Task prompt> Extract, unchanged, every line from the top of the material below through the line with "tag(mesh_np('sea', V, np.stack([a, a", and no more.

· · · ·

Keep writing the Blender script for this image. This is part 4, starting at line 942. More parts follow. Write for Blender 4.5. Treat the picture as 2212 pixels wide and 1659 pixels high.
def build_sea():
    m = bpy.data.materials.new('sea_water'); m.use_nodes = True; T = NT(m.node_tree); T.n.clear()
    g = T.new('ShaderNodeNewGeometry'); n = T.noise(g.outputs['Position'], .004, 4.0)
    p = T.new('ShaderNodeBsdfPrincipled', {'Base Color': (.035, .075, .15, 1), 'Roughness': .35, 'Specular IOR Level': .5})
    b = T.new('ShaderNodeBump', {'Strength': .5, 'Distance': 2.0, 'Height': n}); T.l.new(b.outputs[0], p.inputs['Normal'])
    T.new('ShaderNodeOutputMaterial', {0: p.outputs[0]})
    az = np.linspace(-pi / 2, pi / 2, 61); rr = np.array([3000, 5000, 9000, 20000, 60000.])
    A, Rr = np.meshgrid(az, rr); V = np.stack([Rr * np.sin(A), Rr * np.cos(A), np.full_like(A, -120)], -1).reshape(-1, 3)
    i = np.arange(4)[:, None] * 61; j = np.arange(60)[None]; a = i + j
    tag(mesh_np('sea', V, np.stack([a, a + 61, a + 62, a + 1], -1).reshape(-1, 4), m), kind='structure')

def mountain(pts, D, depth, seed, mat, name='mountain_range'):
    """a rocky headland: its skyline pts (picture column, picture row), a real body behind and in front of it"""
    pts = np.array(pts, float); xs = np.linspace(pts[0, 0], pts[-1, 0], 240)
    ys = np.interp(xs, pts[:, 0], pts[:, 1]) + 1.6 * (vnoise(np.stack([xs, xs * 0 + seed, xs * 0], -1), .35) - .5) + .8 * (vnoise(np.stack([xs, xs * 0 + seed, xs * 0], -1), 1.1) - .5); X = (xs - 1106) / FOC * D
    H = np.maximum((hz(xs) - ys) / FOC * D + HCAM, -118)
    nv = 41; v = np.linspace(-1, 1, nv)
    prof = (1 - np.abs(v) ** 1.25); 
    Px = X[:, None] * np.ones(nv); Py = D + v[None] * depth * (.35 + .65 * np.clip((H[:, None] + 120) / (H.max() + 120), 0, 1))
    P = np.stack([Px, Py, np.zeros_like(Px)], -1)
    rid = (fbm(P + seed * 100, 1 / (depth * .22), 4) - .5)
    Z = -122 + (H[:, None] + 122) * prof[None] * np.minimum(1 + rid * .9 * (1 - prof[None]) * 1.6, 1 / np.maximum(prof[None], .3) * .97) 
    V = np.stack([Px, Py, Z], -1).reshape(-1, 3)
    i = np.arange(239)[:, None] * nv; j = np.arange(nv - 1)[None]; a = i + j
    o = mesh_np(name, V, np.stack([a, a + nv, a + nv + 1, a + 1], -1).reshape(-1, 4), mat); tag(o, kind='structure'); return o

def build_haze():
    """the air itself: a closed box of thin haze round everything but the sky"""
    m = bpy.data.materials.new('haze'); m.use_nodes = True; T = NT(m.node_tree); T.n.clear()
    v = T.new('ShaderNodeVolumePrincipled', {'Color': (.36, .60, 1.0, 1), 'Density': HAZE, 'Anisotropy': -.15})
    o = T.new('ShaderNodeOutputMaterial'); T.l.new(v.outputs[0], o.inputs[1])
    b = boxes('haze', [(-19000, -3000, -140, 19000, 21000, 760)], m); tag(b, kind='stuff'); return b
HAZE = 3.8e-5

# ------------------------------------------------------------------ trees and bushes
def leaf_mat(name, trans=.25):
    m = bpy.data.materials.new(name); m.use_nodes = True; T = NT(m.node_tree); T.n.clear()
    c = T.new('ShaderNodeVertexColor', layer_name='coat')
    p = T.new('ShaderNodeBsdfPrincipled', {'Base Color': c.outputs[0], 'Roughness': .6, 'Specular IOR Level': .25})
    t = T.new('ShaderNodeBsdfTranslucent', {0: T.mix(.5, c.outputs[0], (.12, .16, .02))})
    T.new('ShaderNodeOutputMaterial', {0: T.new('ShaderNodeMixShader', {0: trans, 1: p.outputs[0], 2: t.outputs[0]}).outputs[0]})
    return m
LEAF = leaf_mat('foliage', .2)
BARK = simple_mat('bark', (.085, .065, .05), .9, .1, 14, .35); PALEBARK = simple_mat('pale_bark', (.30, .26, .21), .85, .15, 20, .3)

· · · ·

Task answer>
Keep writing the Blender script for this image. This is part 4, starting at line 942. More parts follow. Write for Blender 4.5. Treat the picture as 2212 pixels wide and 1659 pixels high.
def build_sea():
    m = bpy.data.materials.new('sea_water'); m.use_nodes = True; T = NT(m.node_tree); T.n.clear()
    g = T.new('ShaderNodeNewGeometry'); n = T.noise(g.outputs['Position'], .004, 4.0)
    p = T.new('ShaderNodeBsdfPrincipled', {'Base Color': (.035, .075, .15, 1), 'Roughness': .35, 'Specular IOR Level': .5})
    b = T.new('ShaderNodeBump', {'Strength': .5, 'Distance': 2.0, 'Height': n}); T.l.new(b.outputs[0], p.inputs['Normal'])
    T.new('ShaderNodeOutputMaterial', {0: p.outputs[0]})
    az = np.linspace(-pi / 2, pi / 2, 61); rr = np.array([3000, 5000, 9000, 20000, 60000.])
    A, Rr = np.meshgrid(az, rr); V = np.stack([Rr * np.sin(A), Rr * np.cos(A), np.full_like(A, -120)], -1).reshape(-1, 3)
    i = np.arange(4)[:, None] * 61; j = np.arange(60)[None]; a = i + j
    tag(mesh_np('sea', V, np.stack([a, a + 61, a + 62, a + 1], -1).reshape(-1, 4), m), kind='structure')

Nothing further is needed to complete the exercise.